------ Dataset content ------

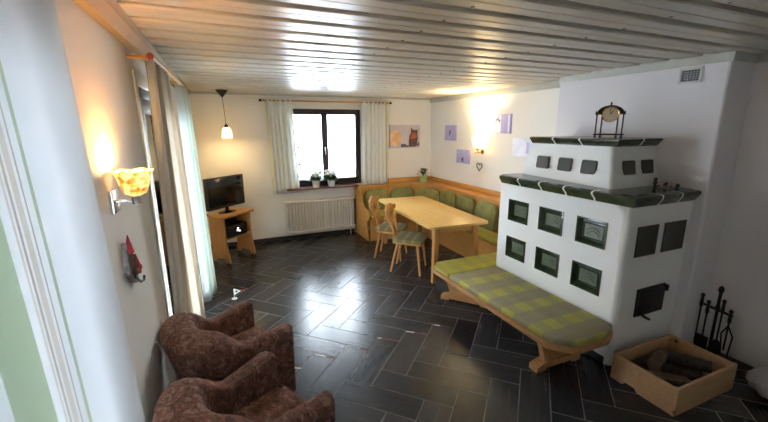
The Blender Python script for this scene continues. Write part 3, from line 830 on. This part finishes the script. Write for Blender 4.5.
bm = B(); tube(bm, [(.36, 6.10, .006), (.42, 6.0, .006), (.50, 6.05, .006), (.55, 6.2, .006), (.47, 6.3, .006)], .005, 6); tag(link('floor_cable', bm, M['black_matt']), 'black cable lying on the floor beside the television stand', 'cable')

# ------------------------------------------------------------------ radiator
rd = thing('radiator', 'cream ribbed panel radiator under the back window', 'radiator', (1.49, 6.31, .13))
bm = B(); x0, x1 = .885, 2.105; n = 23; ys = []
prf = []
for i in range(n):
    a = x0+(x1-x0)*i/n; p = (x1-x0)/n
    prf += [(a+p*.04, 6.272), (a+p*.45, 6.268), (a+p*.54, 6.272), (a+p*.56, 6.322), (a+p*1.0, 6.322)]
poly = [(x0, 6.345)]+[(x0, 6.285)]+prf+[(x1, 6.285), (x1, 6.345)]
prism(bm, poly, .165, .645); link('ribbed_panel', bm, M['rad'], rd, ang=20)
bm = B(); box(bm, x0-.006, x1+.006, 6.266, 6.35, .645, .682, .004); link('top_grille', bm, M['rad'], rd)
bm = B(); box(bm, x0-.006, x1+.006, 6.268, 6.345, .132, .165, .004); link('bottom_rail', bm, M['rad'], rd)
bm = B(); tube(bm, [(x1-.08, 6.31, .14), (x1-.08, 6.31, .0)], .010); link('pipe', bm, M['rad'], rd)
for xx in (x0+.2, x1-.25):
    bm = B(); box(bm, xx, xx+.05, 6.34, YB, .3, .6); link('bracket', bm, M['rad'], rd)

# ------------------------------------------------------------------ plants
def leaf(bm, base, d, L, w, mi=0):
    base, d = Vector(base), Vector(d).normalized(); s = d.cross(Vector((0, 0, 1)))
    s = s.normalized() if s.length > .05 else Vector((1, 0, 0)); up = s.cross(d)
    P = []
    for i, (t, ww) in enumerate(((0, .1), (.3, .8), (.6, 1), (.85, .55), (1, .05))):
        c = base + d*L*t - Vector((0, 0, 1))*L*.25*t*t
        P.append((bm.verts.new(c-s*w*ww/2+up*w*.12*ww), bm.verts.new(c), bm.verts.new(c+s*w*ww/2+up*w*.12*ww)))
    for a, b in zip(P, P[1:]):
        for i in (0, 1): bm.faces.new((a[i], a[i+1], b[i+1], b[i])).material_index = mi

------
------ Dataset content ------

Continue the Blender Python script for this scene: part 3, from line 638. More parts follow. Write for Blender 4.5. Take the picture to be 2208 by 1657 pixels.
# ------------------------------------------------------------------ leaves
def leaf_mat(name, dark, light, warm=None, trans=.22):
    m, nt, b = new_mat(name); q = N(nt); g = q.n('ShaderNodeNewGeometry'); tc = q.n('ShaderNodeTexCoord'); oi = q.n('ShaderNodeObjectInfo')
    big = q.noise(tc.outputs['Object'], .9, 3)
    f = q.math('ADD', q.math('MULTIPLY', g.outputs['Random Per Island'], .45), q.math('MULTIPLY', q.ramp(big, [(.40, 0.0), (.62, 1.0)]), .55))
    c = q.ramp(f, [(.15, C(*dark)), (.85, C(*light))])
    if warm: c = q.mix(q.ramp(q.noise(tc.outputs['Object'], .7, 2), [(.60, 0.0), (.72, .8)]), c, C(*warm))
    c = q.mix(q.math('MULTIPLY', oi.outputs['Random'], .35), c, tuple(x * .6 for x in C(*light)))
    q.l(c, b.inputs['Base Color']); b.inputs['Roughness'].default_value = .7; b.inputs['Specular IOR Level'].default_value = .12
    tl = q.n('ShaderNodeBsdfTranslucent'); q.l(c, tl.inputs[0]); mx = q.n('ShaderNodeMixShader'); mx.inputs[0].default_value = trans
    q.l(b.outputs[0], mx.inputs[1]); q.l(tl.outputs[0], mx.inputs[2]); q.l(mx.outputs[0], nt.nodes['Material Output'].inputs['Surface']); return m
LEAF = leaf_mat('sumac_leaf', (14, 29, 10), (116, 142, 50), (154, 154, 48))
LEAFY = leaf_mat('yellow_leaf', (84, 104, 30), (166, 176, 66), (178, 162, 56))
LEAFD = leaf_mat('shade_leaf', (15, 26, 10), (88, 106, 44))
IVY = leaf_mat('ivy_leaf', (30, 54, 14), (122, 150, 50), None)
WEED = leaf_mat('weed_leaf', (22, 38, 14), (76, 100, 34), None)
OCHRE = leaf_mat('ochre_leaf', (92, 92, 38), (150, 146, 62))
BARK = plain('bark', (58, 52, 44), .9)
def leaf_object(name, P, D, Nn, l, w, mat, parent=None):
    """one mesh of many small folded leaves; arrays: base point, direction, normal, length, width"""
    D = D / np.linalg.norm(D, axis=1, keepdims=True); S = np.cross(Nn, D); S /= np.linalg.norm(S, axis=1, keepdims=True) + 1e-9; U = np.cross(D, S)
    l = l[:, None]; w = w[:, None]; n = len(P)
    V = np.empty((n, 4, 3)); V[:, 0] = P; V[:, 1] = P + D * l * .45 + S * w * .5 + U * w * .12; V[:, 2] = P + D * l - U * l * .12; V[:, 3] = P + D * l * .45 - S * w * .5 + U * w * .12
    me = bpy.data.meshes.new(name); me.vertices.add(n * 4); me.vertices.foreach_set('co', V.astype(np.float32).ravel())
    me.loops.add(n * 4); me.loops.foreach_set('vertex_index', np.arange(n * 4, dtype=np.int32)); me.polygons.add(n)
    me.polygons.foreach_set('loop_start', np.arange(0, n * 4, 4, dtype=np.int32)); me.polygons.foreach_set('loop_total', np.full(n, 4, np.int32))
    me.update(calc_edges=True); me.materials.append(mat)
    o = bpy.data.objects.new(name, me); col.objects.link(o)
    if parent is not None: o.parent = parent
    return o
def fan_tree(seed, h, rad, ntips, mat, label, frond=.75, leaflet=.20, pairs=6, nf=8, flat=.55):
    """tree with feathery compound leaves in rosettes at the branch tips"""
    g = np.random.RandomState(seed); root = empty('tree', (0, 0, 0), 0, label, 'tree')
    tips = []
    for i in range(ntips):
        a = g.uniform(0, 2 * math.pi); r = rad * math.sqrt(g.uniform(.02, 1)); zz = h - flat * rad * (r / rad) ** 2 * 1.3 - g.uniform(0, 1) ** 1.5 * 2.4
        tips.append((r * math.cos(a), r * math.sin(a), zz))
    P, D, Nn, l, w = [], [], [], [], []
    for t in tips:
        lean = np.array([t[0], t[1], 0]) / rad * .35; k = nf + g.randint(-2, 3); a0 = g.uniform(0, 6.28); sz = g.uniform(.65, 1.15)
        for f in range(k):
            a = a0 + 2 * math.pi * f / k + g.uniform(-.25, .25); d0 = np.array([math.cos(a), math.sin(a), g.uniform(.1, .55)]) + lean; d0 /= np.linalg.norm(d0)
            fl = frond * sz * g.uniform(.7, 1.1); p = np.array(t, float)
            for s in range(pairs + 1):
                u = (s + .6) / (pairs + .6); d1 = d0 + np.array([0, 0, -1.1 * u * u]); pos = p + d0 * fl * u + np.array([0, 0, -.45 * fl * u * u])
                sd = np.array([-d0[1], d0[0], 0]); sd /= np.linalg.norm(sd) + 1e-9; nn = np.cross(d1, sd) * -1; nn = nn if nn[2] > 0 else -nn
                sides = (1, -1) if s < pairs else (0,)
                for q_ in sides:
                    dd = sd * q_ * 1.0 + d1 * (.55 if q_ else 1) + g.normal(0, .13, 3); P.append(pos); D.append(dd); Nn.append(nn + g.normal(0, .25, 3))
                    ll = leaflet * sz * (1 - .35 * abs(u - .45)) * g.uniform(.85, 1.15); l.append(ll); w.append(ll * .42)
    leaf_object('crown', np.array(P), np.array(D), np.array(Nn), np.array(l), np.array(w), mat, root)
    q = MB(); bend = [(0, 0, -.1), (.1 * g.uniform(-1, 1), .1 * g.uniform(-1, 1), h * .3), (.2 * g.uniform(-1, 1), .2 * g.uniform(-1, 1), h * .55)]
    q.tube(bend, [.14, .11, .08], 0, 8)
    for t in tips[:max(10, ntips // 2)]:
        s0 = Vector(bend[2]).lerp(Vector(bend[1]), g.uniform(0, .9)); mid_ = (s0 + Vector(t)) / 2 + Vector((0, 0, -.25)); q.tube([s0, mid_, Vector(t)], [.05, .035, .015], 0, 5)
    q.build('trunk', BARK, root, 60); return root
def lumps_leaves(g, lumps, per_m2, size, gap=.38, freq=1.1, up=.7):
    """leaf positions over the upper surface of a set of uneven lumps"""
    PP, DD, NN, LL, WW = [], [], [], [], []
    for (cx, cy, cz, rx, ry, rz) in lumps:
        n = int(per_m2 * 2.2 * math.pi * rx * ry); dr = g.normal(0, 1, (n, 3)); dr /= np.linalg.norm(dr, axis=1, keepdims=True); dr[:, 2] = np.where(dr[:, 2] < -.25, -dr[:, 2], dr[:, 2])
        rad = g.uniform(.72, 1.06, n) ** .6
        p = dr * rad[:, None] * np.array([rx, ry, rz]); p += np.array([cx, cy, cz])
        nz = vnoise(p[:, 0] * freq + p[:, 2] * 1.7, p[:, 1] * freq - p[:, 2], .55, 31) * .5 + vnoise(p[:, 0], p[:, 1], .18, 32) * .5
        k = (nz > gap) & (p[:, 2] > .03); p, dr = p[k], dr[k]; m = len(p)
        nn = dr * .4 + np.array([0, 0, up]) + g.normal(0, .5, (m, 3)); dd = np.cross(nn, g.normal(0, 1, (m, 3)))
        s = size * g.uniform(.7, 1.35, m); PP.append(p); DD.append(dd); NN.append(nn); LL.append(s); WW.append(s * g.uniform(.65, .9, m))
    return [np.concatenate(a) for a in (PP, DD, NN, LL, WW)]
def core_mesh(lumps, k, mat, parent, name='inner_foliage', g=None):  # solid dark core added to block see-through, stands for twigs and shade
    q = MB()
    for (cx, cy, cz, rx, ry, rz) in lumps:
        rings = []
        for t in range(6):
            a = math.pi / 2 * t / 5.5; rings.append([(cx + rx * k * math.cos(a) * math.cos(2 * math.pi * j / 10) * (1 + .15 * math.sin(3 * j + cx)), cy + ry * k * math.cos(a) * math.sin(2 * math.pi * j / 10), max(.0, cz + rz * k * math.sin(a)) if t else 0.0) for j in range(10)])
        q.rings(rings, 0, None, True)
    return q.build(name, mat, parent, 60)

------

- **What needs to be done**: Exactly reproduce the stretch from the line with "The Blender Python script for this scene continues." through the line with "television stand', 'cable')", including both ends and nothing else.

- **Answer to this task**:
The Blender Python script for this scene continues. Write part 3, from line 830 on. This part finishes the script. Write for Blender 4.5.
bm = B(); tube(bm, [(.36, 6.10, .006), (.42, 6.0, .006), (.50, 6.05, .006), (.55, 6.2, .006), (.47, 6.3, .006)], .005, 6); tag(link('floor_cable', bm, M['black_matt']), 'black cable lying on the floor beside the television stand', 'cable')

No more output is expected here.